Simplicity

Lucas is starting these temper tantrums that I’m not so fond of. I thought I had a few months left until they were going to start, but I guess not. If I take something away from him that he isn’t suppose to have he gets angry. Like, MAD. He squeezes his first together and then his whole body and starts crying or yelling… or a combination of the two.

In situations like this, and at such a young age, I’m not sure what’s the best way to handle them. Some say to completely ignore the behavior, but I want him to learn to communicate his frustrations with me. I always speak to him like he is a person, not a wee baby, and tell him why I took whatever a way and here is a better option. They usually don’t last long, and although they are angry sprouts, they’re also sort of cute.

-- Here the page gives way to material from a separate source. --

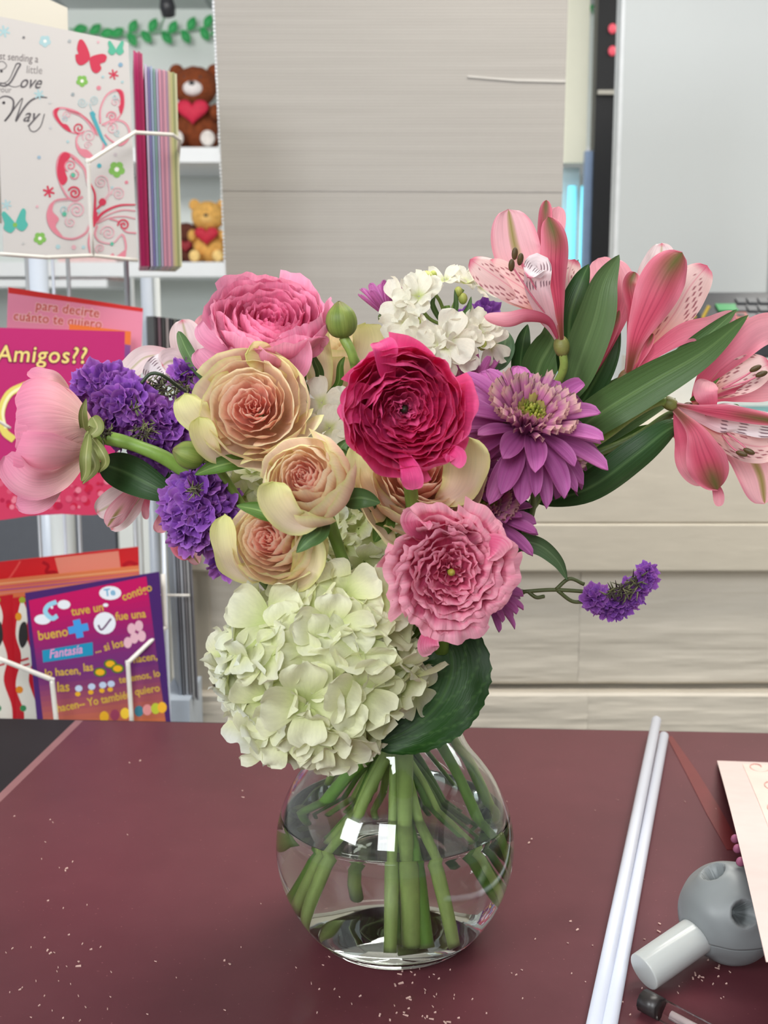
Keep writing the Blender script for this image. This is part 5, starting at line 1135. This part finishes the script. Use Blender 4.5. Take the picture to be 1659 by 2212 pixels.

Today at the post office, as Lucas and I were walking out the door a man held the door open for us said, that’s not your Oregon State license plate out there is it? And I said, Heck YES it is! We began small talk, he is from Bend and he is a duck fan. Ohhhhh a duck fan! When you meet a duck fan and you’re a beaver fan yourself, there is a sort of vibe that’s put out. Either way, it’s always nice to meet someone from your home state.

I will, eventually, get my license plate changed and registered in Alaska. Just as soon as I tell myself, yes Samantha.. you live in Alaska. For at least a few more years… get used to it. So fine. I’ll change my license plate and drivers license if that’s what you’re suppose to do when you move somewhere.

One of the awesome toys that Lucas got for his birthday (thanks Grandma!) was this geometric stacker. It’s so neat to watch my boy put the pieces on and take them off. Such simple things that get your heart racin’! I feel so proud every time he puts one on, as I remember just a month ago when we were at a friends house he couldn’t do it at all. It’s almost like I can see his brain working as he tries to figure it out.

We’re off to the Zoo this afternoon. I hope the polar bears are out to play!

Published by Samantha Mellen

Certified personal trainer & health coach helping women transform their lives through fitness, abundant mindset coaching and internal peace. Mom of two boys, living life in Alaska.

7 thoughts on “Simplicity

  1. It's an emotional reaction. I don't think you can ever make them stop but a non-reaction that is boring will certainly discourage the beginning of the cause and effect thing babies like to play at. As his understanding comes in he'll understand and learn more patience. Meanwhile, he's adorable. Enjoy him.

    Breeze

  2. Cami started her tantrums right around that age last year.
    You will learn whether it is a time to ignore (so they don't get the reaction they're looking for) or to address the issue.
    When I do address it with her I have her fold her hands together (calms them down immediately) and “look at mommy”, and I give her a very brief little “talk” and then distract her with something else to get her mind off of why she was tantruming.

    The “talk” is usually something simple with mostly words she understands: “Mommy said no. Do not fuss. It is not nice. You need to calm down and be sweet. Say 'yes mommy'.” (she repeats 'yes mommy') and I continue with: “Is that your purple ball over there?!”… etc.

    At this age they are learning how to express their most extreme emotions. We wonder why they make such a big deal or throw a tantrum over something so little, but to them it might be the worse thing that's ever happened to them in their mind. So they explode! They don't know how to judge things that happen to them on a scale of one to terrible. Notice how he will also get WAY excited about the littlest things? Seeing a squirrel outside (or not so little, like a moose! haha) or a stuffed animal, etc. It's the same thing. He is trying out his emotions at both extremes.
    And keep in mind he is always watching your reaction.
    I still don't always know what to do w/her tantrums, but when I first heard this info it at least helped me understand the why.

  3. LOVE LOVE LOVE Jill's response. That is basically what i do with my son, too. if i take something away or we have to leave the park and he throws a fit, i put words to his feelings: “You are angry (frustrated, sad, disappointed)that we have to leave! I know you are angry!” but i do not respond much more than that. if he gets angry enough and hits me, i say “oh, that is soooooooo sad! mommy doesn't like to play when you hit.” and i walk away (still within eyeshot). he will usually follow me and cry until i pay attention to him. then we have a “talk” like Jill was talking about: “Mommy doesn't like it when you hit. that hurts mommy. please be sweet. say yes mommy” and he repeats “yes mommy” (jill and i must have read the same book!) and gives me a hug & a kiss. a good book to read is Happiest Toddler on the Block or Parenting Toddlers with Love and Logic (i think that's the title). great resources. Good luck! hope some of this is helpful!
    –camille

  4. I ignore Lauren during the tantrum and when she has calmed down then I explain to her why I took something away or wouldn't let her do something. I don't see any reason wasting my breath while they are throwing a fit. They aren't going to listen until they calm down anyways.